Parte dos ministros já defendeu nos bastidores que é mais correto o Supremo rejeitar o recurso para não haver risco de o caso ser aplicado de maneira equivocada por juízes Brasil afora.

Do outro lado, há quem defenda que o direito à intimidade não pode ser deixado em segundo plano e que também seria arriscado permitir a eternização das informações.

Assim, a definição de um conceito com critérios claros para analisar situações concretas poderia ser uma saída.

A discussão ocorrerá em um recurso com repercussão geral reconhecida, o que significa que a decisão valerá para todos os processos em curso no país sobre o tema.

A ANJ (Associação Nacional dos Jornais) e a Aner (Associação Nacional de Editores de Revista) afirmaram ao Supremo que o reconhecimento do direito ao esquecimento poderia causar uma proliferação de ações de danos morais e desestimular os meios de comunicação a exercer a liberdade de expressão.

O caso concreto a ser analisado é um recurso movido por irmãos de Aída Curi, assassinada em 1958 no Rio de Janeiro. O programa Linha Direta, da TV Globo, exibiu, 50 anos depois, um episódio em que reconstituiu o crime.

Os familiares dela, que foi violentada e assassinada e cujo caso foi amplamente divulgado pela imprensa à época, pedem uma indenização ao canal de televisão.
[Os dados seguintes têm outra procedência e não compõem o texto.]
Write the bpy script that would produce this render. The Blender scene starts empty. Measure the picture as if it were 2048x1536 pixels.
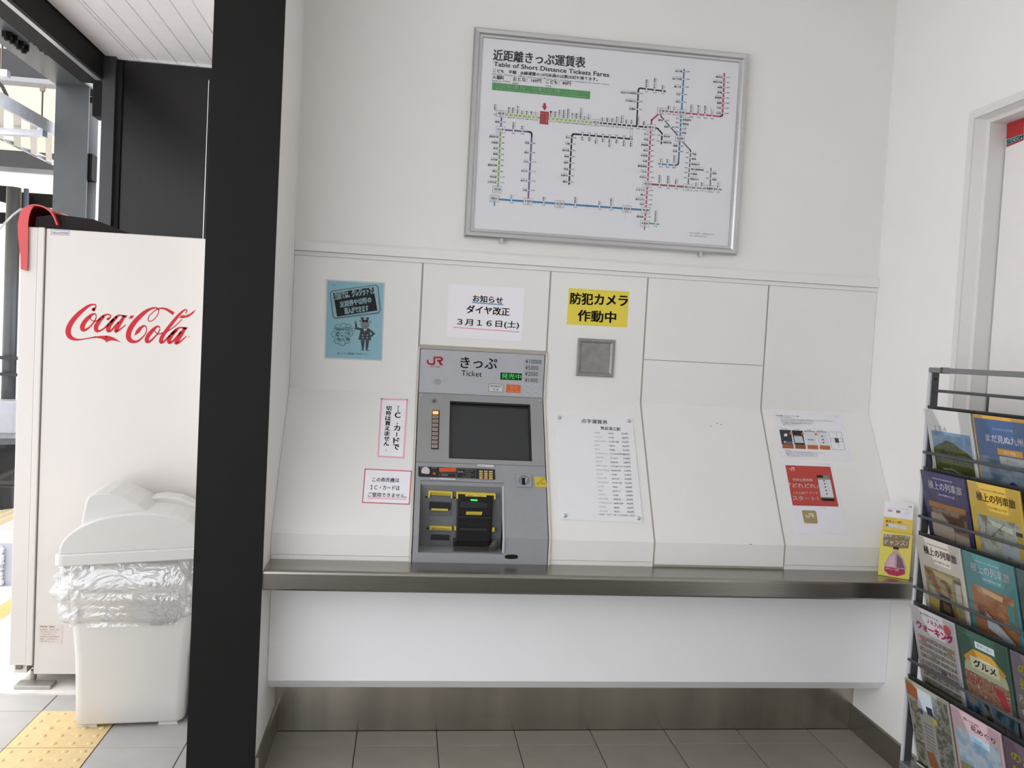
import bpy, bmesh, math, random
from mathutils import Vector, Matrix, noise
random.seed(7)
S = bpy.context.scene
COL = S.collection

# ---------------------------------------------------------------- camera, world, light, exposure
CAMPOS = Vector((0.4309, -3.2204, 1.4763))
YAW, PITCH, ROLL, FPX = -0.1248, -0.0418, 0.0525, 1690.7
_cy, _sy, _cp, _sp = math.cos(YAW), math.sin(YAW), math.cos(PITCH), math.sin(PITCH)
FWD = Vector((-_sy * _cp, _cy * _cp, _sp))
_r = Vector((_cy, _sy, 0)); _u = _r.cross(FWD)
RGT = math.cos(ROLL) * _r + math.sin(ROLL) * _u
UPV = -math.sin(ROLL) * _r + math.cos(ROLL) * _u
cam = bpy.data.cameras.new('camera'); cam_o = bpy.data.objects.new('camera', cam); COL.objects.link(cam_o)
cam.sensor_width = 36; cam.lens = FPX / 2048 * 36; cam.clip_start = 0.02; cam.clip_end = 300
cam_o.matrix_world = Matrix(((RGT.x, UPV.x, -FWD.x, CAMPOS.x), (RGT.y, UPV.y, -FWD.y, CAMPOS.y), (RGT.z, UPV.z, -FWD.z, CAMPOS.z), (0, 0, 0, 1)))
S.camera = cam_o
S.view_settings.view_transform = 'Standard'; S.view_settings.look = 'None'
S.view_settings.gamma = 1; S.view_settings.use_curve_mapping = False
S.view_settings.exposure = 0.08
W = bpy.data.worlds.new('overcast'); S.world = W; W.use_nodes = True
wn = W.node_tree.nodes; wl = W.node_tree.links
bg = wn['Background']; bg.inputs[1].default_value = 2.4
tc = wn.new('ShaderNodeTexCoord'); sx = wn.new('ShaderNodeSeparateXYZ'); cr = wn.new('ShaderNodeValToRGB')
wl.new(tc.outputs['Generated'], sx.inputs[0]); wl.new(sx.outputs[2], cr.inputs[0]); wl.new(cr.outputs[0], bg.inputs[0])
cr.color_ramp.elements[0].color = (.97, .975, 1, 1); cr.color_ramp.elements[1].color = (.88, .92, 1, 1)
def area(name, loc, rot, sx_, sy_, power, col=(1, 1, 1)):
    l = bpy.data.lights.new(name, 'AREA'); l.shape = 'RECTANGLE'; l.size = sx_; l.size_y = sy_; l.energy = power; l.color = col
    o = bpy.data.objects.new(name, l); COL.objects.link(o); o.location = loc; o.rotation_euler = rot
    return o
sun = bpy.data.lights.new('hazy_sun', 'SUN'); sun.energy = 3.5; sun.angle = math.radians(18); sun.color = (1, .98, .95)
sun_o = bpy.data.objects.new('hazy_sun', sun); COL.objects.link(sun_o); sun_o.rotation_euler = Vector((.20, -.06, -.975)).to_track_quat('-Z', 'Y').to_euler()

# ---------------------------------------------------------------- measuring: photo measurement -> point on a real plane
def ray(u, v): return (FWD * FPX + RGT * (u - 1024) - UPV * (v - 768)).normalized()
def hit(u, v, n, k):
    d = ray(u, v); return CAMPOS + d * ((k - n.dot(CAMPOS)) / n.dot(d))
def proj(P):
    d = Vector(P) - CAMPOS; z = d.dot(FWD); return (1024 + FPX * d.dot(RGT) / z, 768 - FPX * d.dot(UPV) / z)
class Plane:                       # n points to the room; up = in-plane up
    def __init__(s, n, p, up=(0, 0, 1)):
        s.n = Vector(n).normalized(); s.k = s.n.dot(Vector(p)); u = Vector(up); s.up = (u - s.n * u.dot(s.n)).normalized()
    def at(s, u, v, lift=0.0): return hit(u, v, s.n, s.k + lift)
    def upd(s, u, v):
        P = s.at(u, v); a = proj(P); b = proj(P + s.up * .02); d = Vector((b[0] - a[0], b[1] - a[1])); return d.normalized()
class Local:                       # flat face with own coordinates: s to the right, t downwards
    def __init__(s, o, U, V): s.o = Vector(o); s.U = Vector(U); s.V = Vector(V); s.n = s.V.cross(s.U).normalized()
    def at(s, u, v, lift=0.0): return s.o + s.U * u + s.V * v + s.n * lift
    def upd(s, u, v): return Vector((0, -1))
YP = lambda y: Plane((0, -1, 0), (0, y, 0))
PW = YP(0.0)
ZK, ZB, YB, ZC = 1.288, 0.807, -0.29, 0.718
RW = 2.299
_sn = Vector((0, -(ZK - ZB), -YB)).normalized()
if _sn.y > 0: _sn = -_sn
PS = Plane(_sn, (0, 0, ZK))
PB = YP(YB)

# ---------------------------------------------------------------- materials
def c8(r, g, b):
    f = lambda x: (x / 255 / 12.92) if x / 255 <= .04045 else ((x / 255 + .055) / 1.055) ** 2.4
    return (f(r), f(g), f(b), 1)
MATS = {}
def mat(name, rgb, rough=.5, metal=0, var=.04, scale=18, bump=0, bscale=60, coat=0, emit=0, stretch=None, trans=0, spec=.5):
    if name in MATS: return MATS[name]
    m = bpy.data.materials.new(name); m.use_nodes = True; N = m.node_tree.nodes; L = m.node_tree.links
    b = N['Principled BSDF']; c = c8(*rgb)
    b.inputs['Roughness'].default_value = rough; b.inputs['Metallic'].default_value = metal
    b.inputs['Coat Weight'].default_value = coat; b.inputs['Specular IOR Level'].default_value = spec
    b.inputs['Transmission Weight'].default_value = trans
    t = N.new('ShaderNodeTexCoord'); mp = N.new('ShaderNodeMapping'); L.new(t.outputs['Object'], mp.inputs[0])
    if stretch: mp.inputs['Scale'].default_value = stretch
    nz = N.new('ShaderNodeTexNoise'); nz.inputs['Scale'].default_value = scale; nz.inputs['Detail'].default_value = 4
    L.new(mp.outputs[0], nz.inputs[0])
    r = N.new('ShaderNodeValToRGB'); L.new(nz.outputs['Fac'], r.inputs[0])
    r.color_ramp.elements[0].position = .3; r.color_ramp.elements[1].position = .7
    r.color_ramp.elements[0].color = tuple(max(0, x * (1 - var)) for x in c[:3]) + (1,)
    r.color_ramp.elements[1].color = tuple(min(1, x * (1 + var)) for x in c[:3]) + (1,)
    L.new(r.outputs[0], b.inputs['Base Color'])
    if bump:
        n2 = N.new('ShaderNodeTexNoise'); n2.inputs['Scale'].default_value = bscale; n2.inputs['Detail'].default_value = 6
        L.new(mp.outputs[0], n2.inputs[0]); bp = N.new('ShaderNodeBump'); bp.inputs['Strength'].default_value = bump
        bp.inputs['Distance'].default_value = .004; L.new(n2.outputs['Fac'], bp.inputs['Height']); L.new(bp.outputs[0], b.inputs['Normal'])
    if emit:
        b.inputs['Emission Color'].default_value = c; b.inputs['Emission Strength'].default_value = emit
    MATS[name] = m; return m
def ink(rgb): return mat('ink_%d_%d_%d' % rgb, rgb, .6, var=.01, spec=.25)
def photo(name, cols, scale=30):       # a printed picture: blotches of its colours
    if name in MATS: return MATS[name]
    m = mat(name, cols[0], .45, spec=.3); N = m.node_tree.nodes
    nz = [n for n in N if n.type == 'TEX_NOISE'][0]; nz.inputs['Scale'].default_value = scale; nz.inputs['Detail'].default_value = 5
    r = [n for n in N if n.type == 'VALTORGB'][0]; e = r.color_ramp.elements
    while len(e) > 2: e.remove(e[-1])
    k = len(cols); e[0].color = c8(*cols[0]); e[0].position = .34; e[1].color = c8(*cols[-1]); e[1].position = .66
    for i in range(1, k - 1):
        x = e.new(.34 + .32 * i / (k - 1)); x.color = c8(*cols[i])
    return m
def clear(name, tint=(.9, .9, .9), gloss=.12, rough=.05, diff=0.0, crease=0):
    if name in MATS: return MATS[name]
    m = bpy.data.materials.new(name); m.use_nodes = True; N = m.node_tree.nodes; L = m.node_tree.links
    N.remove(N['Principled BSDF']); o = N['Material Output']
    t = N.new('ShaderNodeBsdfTransparent'); g = N.new('ShaderNodeBsdfGlossy'); g.inputs['Roughness'].default_value = rough
    t.inputs[0].default_value = (*tint, 1)
    nz = N.new('ShaderNodeTexNoise'); nz.inputs['Scale'].default_value = 9
    if crease:
        tc_ = N.new('ShaderNodeTexCoord'); n3 = N.new('ShaderNodeTexNoise'); n3.inputs['Scale'].default_value = crease; n3.inputs['Distortion'].default_value = 2.5; n3.inputs['Detail'].default_value = 3
        ab = N.new('ShaderNodeMath'); ab.operation = 'PINGPONG'; ab.inputs[1].default_value = .09; bp = N.new('ShaderNodeBump'); bp.inputs['Distance'].default_value = .10; bp.inputs['Strength'].default_value = .55
        L.new(tc_.outputs['Object'], n3.inputs[0]); L.new(n3.outputs['Fac'], ab.inputs[0]); L.new(ab.outputs[0], bp.inputs['Height']); L.new(bp.outputs[0], g.inputs['Normal'])
    ma = N.new('ShaderNodeMath'); ma.operation = 'MULTIPLY'; ma.inputs[1].default_value = gloss * 1.4
    L.new(nz.outputs['Fac'], ma.inputs[0])
    fr = N.new('ShaderNodeLayerWeight'); pw = N.new('ShaderNodeMath'); pw.operation = 'POWER'; pw.inputs[1].default_value = 4
    ad = N.new('ShaderNodeMath'); ad.use_clamp = True; sc_ = N.new('ShaderNodeMath'); sc_.operation = 'MULTIPLY_ADD'; sc_.inputs[1].default_value = .8; sc_.inputs[2].default_value = gloss * .3
    fr.inputs['Blend'].default_value = .5; L.new(fr.outputs['Facing'], pw.inputs[0]); L.new(pw.outputs[0], sc_.inputs[0])
    L.new(sc_.outputs[0], ad.inputs[0]); L.new(ma.outputs[0], ad.inputs[1])
    mx = N.new('ShaderNodeMixShader'); L.new(ad.outputs[0], mx.inputs[0]); L.new(t.outputs[0], mx.inputs[1]); L.new(g.outputs[0], mx.inputs[2])
    last = mx
    if diff:
        d = N.new('ShaderNodeBsdfDiffuse'); d.inputs[0].default_value = (.9, .92, .95, 1); m2 = N.new('ShaderNodeMixShader')
        m2.inputs[0].default_value = diff; L.new(mx.outputs[0], m2.inputs[1]); L.new(d.outputs[0], m2.inputs[2]); last = m2
    L.new(last.outputs[0], o.inputs[0]); MATS[name] = m; return m
wall_m = mat('white_wall_sheet', (236, 235, 231), .38, var=.015, scale=3)
wall_r = mat('white_painted_wall', (242, 241, 238), .6, var=.012, scale=4)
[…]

Eles perderam a causa em todas as instâncias antes de chegar ao STF.

Em 2017, o STF realizou uma audiência pública sobre o tema, e os ministros reconheceram a complexidade do assunto.

Então presidente da corte, a ministra Cármen Lúcia participou do encontro e destacou se tratar de uma pauta sensível que permeia "todos os direitos fundamentais" previstos na Constituição.

Na ocasião, o ministro Dias Toffoli, que é relator da matéria e será o primeiro a apresentar o voto nesta quarta, não antecipou sua posição, mas destacou que os familiares relataram ter sofrido um massacre da imprensa na época e que teriam ficado estigmatizados por isso.

No processo, porém, a Globo afirmou que o conteúdo veiculado se limitou a fatos públicos e históricos e que grande parte do programa foi composta por arquivos da época, além de material de livros sobre o caso.

A empresa sustentou que é direito de todos o acesso à história e sustenta que os direitos de imagem não se sobrepõem ao direito coletivo da sociedade de ter acesso a fatos históricos, segundo o relato do ministro.

Atores encenam versão do caso do assassinato de Aída Curi em episódio de 2004 do programa Linha Direta
Atores encenam versão do caso do assassinato de Aída Curi em episódio de 2004 do programa Linha Direta - Gianne Carvalho/TV Globo

No STJ (Superior Tribunal de Justiça), a corte reconheceu a existência do direito ao esquecimento, mas ressaltou que no caso de Aída o crime foi reconstituído por atores e que apenas uma foto do crime foi veiculada.

O relator no STJ, ministro Luís Felipe Salomão, afirmou na ocasião que a imagem da vítima "não constituiu um chamariz de audiência".

Apesar disso, o magistrado reconheceu o direito ao esquecimento e fez uma comparação com pessoas que foram condenadas e, depois, absolvidas.

"No que concerne ao confronto entre o direito de informação e o direito ao esquecimento dos condenados e dos absolvidos em processo criminal, a doutrina não vacila em dar prevalência, em regra, ao último", disse.

Segundo o ministro, conceder esse direito a condenados que "cumpriram integralmente a pena e, sobretudo, dos que foram absolvidos em processo criminal" sinaliza uma evolução humanitária e cultural da sociedade.

O ministro sustentou que "entre a memória —que é a conexão do presente com o passado— e a esperança —que é o vínculo do futuro com o presente", o ordenamento jurídico brasileiro prioriza a segunda opção.